Bear in mind that no one-no one-had attempted what was being done with Union Station, at least not on such a grand scale.The closest project of any comparable size was Cincinnati Union Terminal, and it was not in the awful condition of Union Station. Cincinnati required a "mere" $30 million to restore, VS $250+ million for KC's landmark. (Note: the total of $250 million includes the $118 million raised in sales tax; the remainder was from corporate, private and foundation sources). The Cincy terminal is 550,000 square feet, about 2/3 the size of our station.
The largest train station still standing in America, Grand Central Terminal in NYC, was restored a few years after USKC at a cost of $300 million, but it remains an active railroad center; hundreds of Amtrak and commuter trains pass through daily. And, of course, GCT is in NEW YORK CITY, center of the universe for most folks. I still contend that if our Union Station were in NYC, Chicago or LA, people would be lined up around the block just to look inside.
Next time: The David and Andy dance, or, what color is the sky and what time is it really?
Notes on the photos:
Lloyd Dillinger points out what is generally assumed to be a mark from a bullet fired during the Union Station massacre June 17, 1933. The KC Star disputed the long-held belief that the pock marks near the station's east doors were in fact made by bullets. The newspaper hired an expert to recreate the circumstances as nearly as possible and concluded that the holes could not have been made by bullets. Make up your own mind...
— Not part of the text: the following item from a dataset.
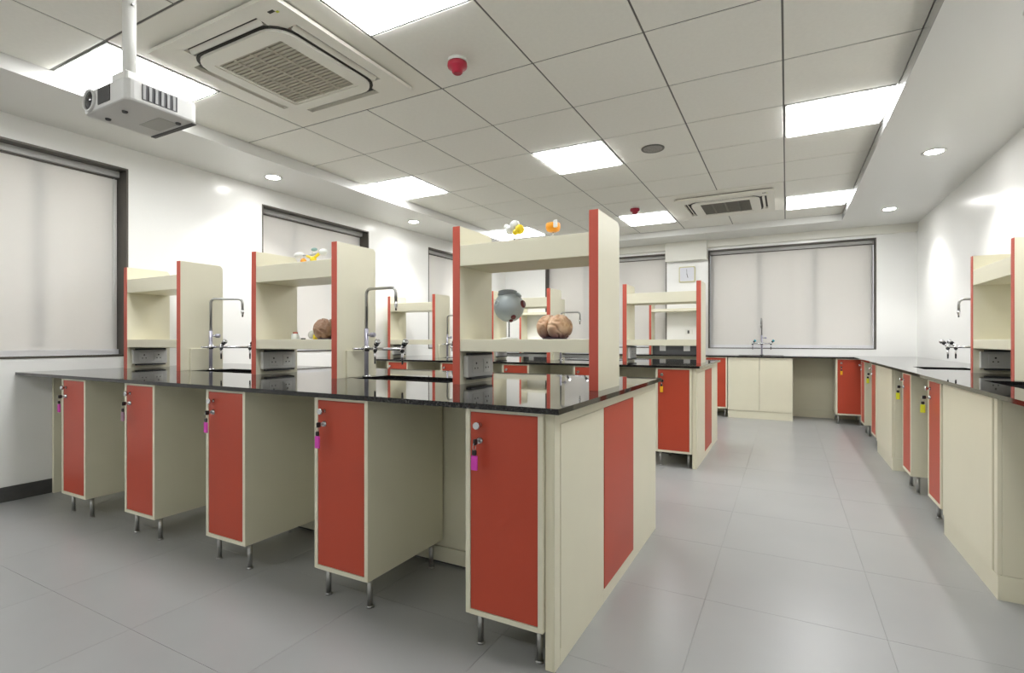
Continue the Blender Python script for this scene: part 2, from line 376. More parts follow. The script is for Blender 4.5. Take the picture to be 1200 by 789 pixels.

Lloyd Dillinger posed for this photo in the North Waiting Room, just before the inside restoration began. I shot it on 4x5 in color but later changed it to B&W because I like it better,
The late Walter Cronkite, shown by himself, and with David Ucko, and others, went on a hard hat tour of the station, especially for the revered old newscaster in 1999. Cronkite was a big supporter of Union Station and the restoration, even contributing his celebrity to a TV commercial in favor of the bi state tax.
Reflections of the upper west wall of the North Waiting Room collide with the interior scaffolding and the south window. Shot from the old Midway roof.
Workers remove roofing in early 1995.
One of my favorite images: the brass doors shot with a panoramic camera.